Announcing Spritely Oaken

45 points by mplant


minimax

Engines are a Scheme idea introduced by Kent Dybvig and Bob Hieb. The basic concept is that the system runtime keeps track of how many units of computation (‘ticks’) have been executed, and when that number exceeds a certain limit (the amount of ‘fuel’ in the engine), it pauses execution and returns the unfinished task back to whoever started it. They can then decide whether to stop running the computation, or give it more fuel and carry on.

Some might know this idea as “gas”, a key component of Vitalik Buterin’s 2014 Ethereum whitepaper and the subsequently deployed cryptocurrency system. But Dybvig and Heib published in 1988! And, checking their reference section, they are building on earlier work on timed preemption, a basic concept you might recognized from multitasking operating systems. Buterin didn’t cite a source, but I doubt that “gas” was an independent reinvention.

sjamaan

Very cool to see this sort of development based on research, and using Scheme, no less!

snej

Sounds kind of like an effect system plus capabilities. (Don’t some Lisps already have effects?)

wink

Hardly a week goes by without yet another story of some rascal sharing a Minecraft mod pack on a forum or uploading a mod to the Steam Workshop which, in reality, exists to steal browser cookies or passwords.

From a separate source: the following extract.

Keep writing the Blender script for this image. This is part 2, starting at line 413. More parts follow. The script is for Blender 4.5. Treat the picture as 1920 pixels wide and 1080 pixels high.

Never really heard about one of these in World of Warcraft (Lua) - I once found one in another game with Lua mods, but it was nothing too bad.

ceph

Lua is typically used in an embedding context where the engine can control what effects are exposed to the VM, which means that the script engine can’t get access to file or network primitives without some sort of VM exploit. Of course it may be possible due to oversights that allow loading Lua C API modules, but it’s usually fairly suspicious to ship a simple mod with a DLL or other shared library.

Minecraft mods are just JARs that are loaded into the same unrestricted JVM instance as the game itself, and it’s not uncommon for JARs to opaquely package JNI shared libs which aren’t quite as facially obvious.